Re: [PATCH 0/7] TTY Keyboard Status Request

From: Arseny Maslennikov
Date: Sun Jun 09 2019 - 15:45:03 EST


On Sun, Jun 09, 2019 at 07:41:39PM +0200, Pavel Machek wrote:
> Hi!
>
> > This patch series introduces TTY keyboard status request, a feature of
> > the n_tty line discipline that reserves a character in struct termios
> > (^T by default) and reacts to it by printing a short informational line
> > to the terminal and sending a Unix signal to the tty's foreground
> > process group.

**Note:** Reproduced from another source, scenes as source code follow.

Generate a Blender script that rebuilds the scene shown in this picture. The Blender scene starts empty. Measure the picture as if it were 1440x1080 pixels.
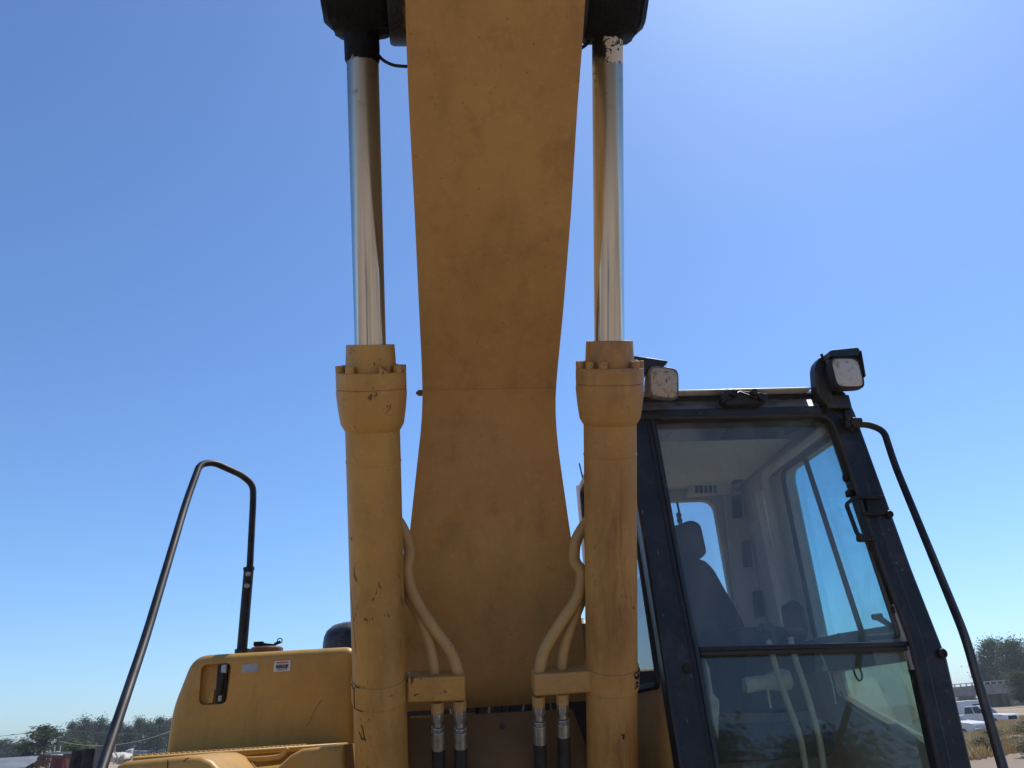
import bpy, bmesh, math, random
from mathutils import Vector, Matrix, noise as mnoise
from mathutils.geometry import tessellate_polygon
from math import radians as R, sin, cos, pi, sqrt

S = bpy.context.scene
COL = S.collection
random.seed(7)

# ------------------------------------------------------------------ camera
EYE = Vector((0, 0, 1.65))
YAW, PITCH, ROLL, FPX = R(5.6), R(24.06), R(3.5), 1082.0
h0 = Vector((sin(YAW), cos(YAW), 0)); zz = Vector((0, 0, 1)); r0 = h0.cross(zz)
FW = h0 * cos(PITCH) + zz * sin(PITCH)
u0 = zz * cos(PITCH) - h0 * sin(PITCH)
RT = r0 * cos(ROLL) - u0 * sin(ROLL)
UP = r0 * sin(ROLL) + u0 * cos(ROLL)
cam = bpy.data.cameras.new('camera'); co = bpy.data.objects.new('camera', cam); COL.objects.link(co)
M = Matrix((RT, UP, -FW)).transposed().to_4x4(); M.translation = EYE
co.matrix_world = M
cam.sensor_width = 36; cam.lens = FPX / 1440 * 36
cam.clip_start = 0.05; cam.clip_end = 9000
S.camera = co

# ------------------------------------------------------------------ sky, sun, exposure
SUN_EL, SUN_AZ = R(57), R(41)          # azimuth from +Y towards +X
W = bpy.data.worlds.new('World'); S.world = W; W.use_nodes = True
nt = W.node_tree; nt.nodes.clear()
out = nt.nodes.new('ShaderNodeOutputWorld'); bg = nt.nodes.new('ShaderNodeBackground')
sky = nt.nodes.new('ShaderNodeTexSky'); sky.sky_type = 'NISHITA'; sky.sun_disc = False
sky.sun_elevation = SUN_EL; sky.sun_rotation = SUN_AZ
sky.air_density = 1.0; sky.dust_density = 0.47; sky.ozone_density = 2.6; sky.altitude = 50
mul = nt.nodes.new('ShaderNodeMix'); mul.data_type = 'RGBA'; mul.blend_type = 'MULTIPLY'; mul.inputs[0].default_value = 1
mul.inputs[7].default_value = (.68, .885, 1.13, 1)
nt.links.new(sky.outputs[0], mul.inputs[6]); nt.links.new(mul.outputs[2], bg.inputs[0]); nt.links.new(bg.outputs[0], out.inputs[0])
bg.inputs[1].default_value = 0.143
sl = bpy.data.lights.new('sun', 'SUN'); sl.energy = 4.2; sl.angle = R(0.53); sl.color = (1, .95, .87)
so = bpy.data.objects.new('sun', sl); COL.objects.link(so)
SD = Vector((sin(SUN_AZ) * cos(SUN_EL), cos(SUN_AZ) * cos(SUN_EL), sin(SUN_EL)))
so.rotation_euler = SD.to_track_quat('Z', 'Y').to_euler(); so.location = (0, 0, 30)
S.view_settings.view_transform = 'Standard'; S.view_settings.look = 'None'
S.view_settings.exposure = 0.0; S.view_settings.gamma = 1.0; S.view_settings.use_curve_mapping = False
S.render.engine = 'CYCLES'
S.cycles.use_denoising = True
S.cycles.max_bounces = 10; S.cycles.transparent_max_bounces = 24

# ------------------------------------------------------------------ helpers
def ray(px, py): return FW + RT * ((px - 720) / FPX) + UP * ((540 - py) / FPX)
def at(px, py, **k):
    (a, v), = k.items(); i = 'xyz'.index(a); d = ray(px, py)
    return EYE + d * ((v - EYE[i]) / d[i])
def hit(px, py, P, n):
    P = Vector(P); n = Vector(n); d = ray(px, py)
    return EYE + d * ((P - EYE).dot(n) / d.dot(n))
def far(px, D, z=0.0):                     # point on the ground at distance D seen in column px
    d = ray(px, 1024 - (px - 720) * .061)
    s = D / sqrt(d.x * d.x + d.y * d.y)
    return Vector((d.x * s, d.y * s, z))
def far_z(px, py, D):
    d = ray(px, py); s = D / sqrt(d.x * d.x + d.y * d.y); return EYE.z + d.z * s

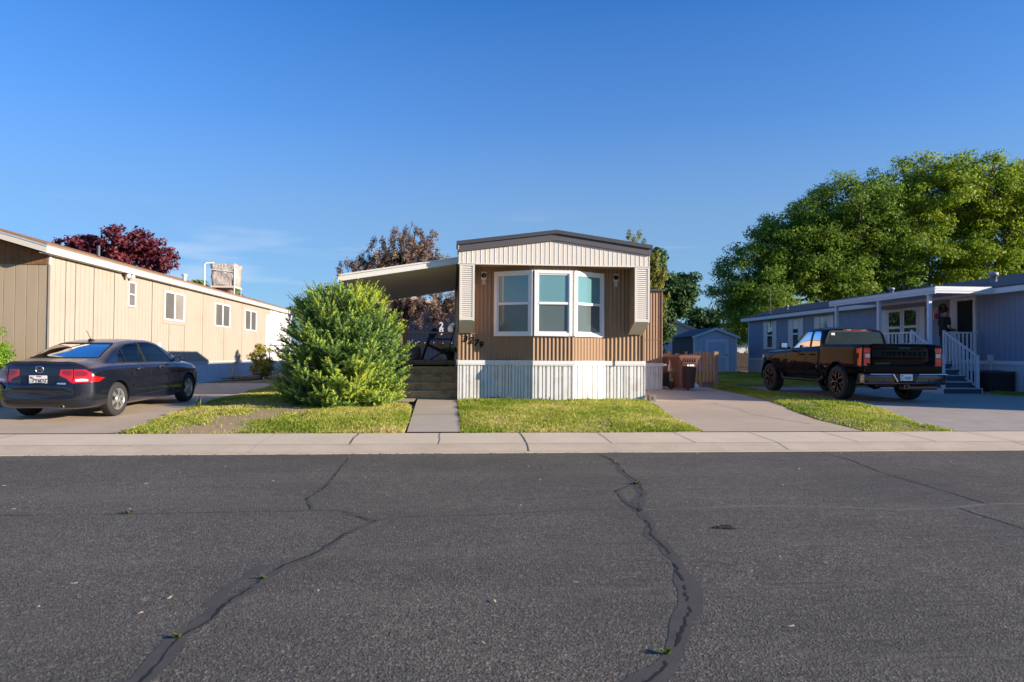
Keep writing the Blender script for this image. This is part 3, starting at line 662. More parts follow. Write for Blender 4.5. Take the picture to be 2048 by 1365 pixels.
s = MB(); s.box(-1.22, -1.185, 16.3, 17.3, .30, .46, m_step); s.prism([(16.27, .29), (17.3, .29), (17.3, 1.1), (17.07, 1.1)], lambda a, c, d: (d, a, c), -1.225, -1.19, m_step); s.build('stringer', deck)
b = MB()
for x0, x1 in ((-2.42, -1.0), (-1.0, .08)):
    b.box(x0, x1, 24.25, 24.29, 2.10, 2.16, m_rail); b.box(x0, x1, 24.25, 24.29, 1.60, 1.74, m_rail)
for x in (-1.62, -.45): b.box(x - .045, x + .045, 24.2, 24.25, 1.2, 2.1, m_rail)
b.box(-2.42, -2.38, 17.4, 24.25, 2.1, 2.16, m_rail); b.box(-2.42, -2.38, 17.4, 24.25, 1.62, 1.72, m_rail)
b.build('railing', deck)
b = MB(); b.box(-1.44, -1.30, 20.0, 20.14, 1.2, 2.28, m_rail); b.box(-2.42, -1.44, 20.02, 20.1, 2.2, 2.28, m_rail); b.build('post', deck)

# dark folding lounge chair on the deck
ch = thing('patio_chair', 'dark brown slatted patio chair standing on the porch deck', 'chair', (-.35, 19.4, 1.2))
m_chair = M('dark_brown_resin', (.028, .019, .015), .45, .2, 4)
b = MB(); 
for i in range(6): b.bar((-.62 + i * .105, 19.13, 1.60 - i * .035), (-.62 + i * .105, 19.67, 1.60 - i * .035), .085, .025, m_chair)
b.build('seat', ch)
b = MB()
for i in range(6): b.bar((-.12, 19.15 + i * .1, 1.40), (.075, 19.13 + i * .104, 2.17 - .012 * (i - 2.5) ** 2), .085, .025, m_chair, (1, 0, 0))
b.bar((-.02, 19.14, 1.78), (-.02, 19.68, 1.78), .03, .06, m_chair); b.build('backrest', ch)
for yy in (19.10, 19.70):
    b = MB(); b.tube([(-.86, yy, 1.205), (-.78, yy, 1.45), (-.66, yy, 1.78)], [.034, .03, .034], m_chair); b.build('leg', ch)
    b = MB(); b.tube([(-.66, yy, 1.62), (-.4, yy, 1.50), (-.12, yy, 1.36), (.04, yy, 1.205)], [.035, .045, .04, .035], m_chair); b.build('leg', ch)
    b = MB(); b.bar((-.72, yy, 1.795), (.0, yy, 1.785), .11, .03, m_chair); b.build('armrest', ch)
b = MB(); b.tube([(-.62, 19.15, 1.21), (-.35, 19.15, 1.38), (-.15, 19.15, 1.44)], .018, m_chair); b.build('brace', ch)
# wrapped pouf on the deck and potted plant by the chair
pf = MB(); m_pf = M('faded_cushion', (.26, .19, .17), .9, .2, 4, .4, 30)
pf.lathe([(.0, .0), (.2, .0), (.23, .04), (.235, .15), (.23, .32), (.2, .37), (.0, .38)], m_pf, 18, (0, 0, 0))
o = pf.build('cushion_stool', None, world=False); o.location = (-1.12, 19.6, 1.2); tag(o, 'pinkish grey upholstered stool standing on the deck by the wooden post', 'stool')
def pot(x, y, z):
    t = thing('potted_plant', 'small green potted plant on the deck behind the patio chair', 'plant', (x, y, z)); b = MB(); b.lathe([(0, 0), (.10, 0), (.13, .2), (.14, .22), (.12, .22), (.11, .19), (0, .19)], M('plastic_pot', (.02, .02, .022), .5), 16, (x, y, z)); b.build('pot', t)
    V = []; T = []
    for i in range(90):
        a = random.uniform(0, 6.28); d = Vector((math.cos(a), math.sin(a), random.uniform(.2, 1.4))).normalized(); c = Vector((x, y, z + .2)) + d * random.uniform(.05, .26); q = d.orthogonal().normalized(); r_ = d.cross(q) * .035; d = d * .05
        V += [c - d, c + r_, c + d, c - r_]; T += [random.random()] * 4
    np_mesh('foliage', [tuple(p) for p in V], np.arange(len(V)).reshape(-1, 4), m_weed, T, t, off=(x, y, z))
pot(-.05, 20.6, 1.2)
# cinder block at the corner of the skirting
b = MB(); b.box(-.07, .09, -.08, .12, 0, .15, concrete('cinder_block_concrete', (.18, .16, .13), (.25, .22, .19), 6)); b.box(-.03, .04, -.083, -.079, .03, .12, m_jnt)
o = b.build('cinder_block', None, bevel=.008, world=False); o.location = (4.66, 15.68, gz(15.7) + .01); tag(o, 'grey cinder block at the right corner of the white skirting', 'block')
# ================================================================== tan home on the left
XL, YL0, YL1 = -8.8, 15.77, 38.5
tan = thing('mobile_home', 'long tan mobile home with brown roof and white skirting beside the sedan', 'mobile home', (-10.9, 15.8, gz(15.8)))
m_tanw = M('cream_tan_siding', (.395, .338, .272), .7, .07, 1.2, .15, 90, dirt=((.30, .245, .175), 1.1, .35))
m_tanf = M('weathered_tan_siding', (.36, .285, .195), .85, .10, 1.5, .55, 55, stretch=(3, 3, .5))
m_trimw = M('cream_fascia', (.60, .55, .46), .5, .06, 2)
m_drip = M('grey_drip_edge', (.36, .42, .47), .4, .1, 2)
m_shing = M('brown_shingle', (.27, .145, .07), .9, .3, 9, .6, 30)
m_shake = M('raw_wood_gable', (.24, .115, .045), .85, .5, 4, .4, 40, stretch=(3, 3, 1), dirt=((.10, .05, .025), 3, .7))
m_lskirt = M('blue_white_skirting', (.68, .68, .67), .55, .07, 2, dirt=((.36, .33, .28), 2, .4))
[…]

The processes may, in response to the signal, output a
> > textual description of what they're doing.
> >
> > The feature has been present in a similar form at least in
> > Free/Open/NetBSD; it would be nice to have something like this in Linux
> > as well. There is an LKML thread[1] where users have previously
> > expressed the rationale for this.
> >
> > The current implementation does not break existing kernel API in any
> > way, since, fortunately, all the architectures supported by the kernel
> > happen to have at least 1 free byte in the termios control character
> > array.
>
> I like the idea... I was often wondering "how long will this dd take". (And in
> case of dd, SIGUSR1 does the job).
>
> I assume this will off by default, so that applications using ^T today will not
> get surprise signals?
> Pavel

If any of isig, icanon and iexten is disabled on the tty, the signal is
not sent.

Any application that wants to handle raw terminal input events itself,
e.g. vim, mutt, libreadline, anything ncurses-based, etc., has to turn
off the tty's cooked mode, i.e. at least icanon. This means those
applications are unaffected.

The commit messages of individual patches try to explain this in detail.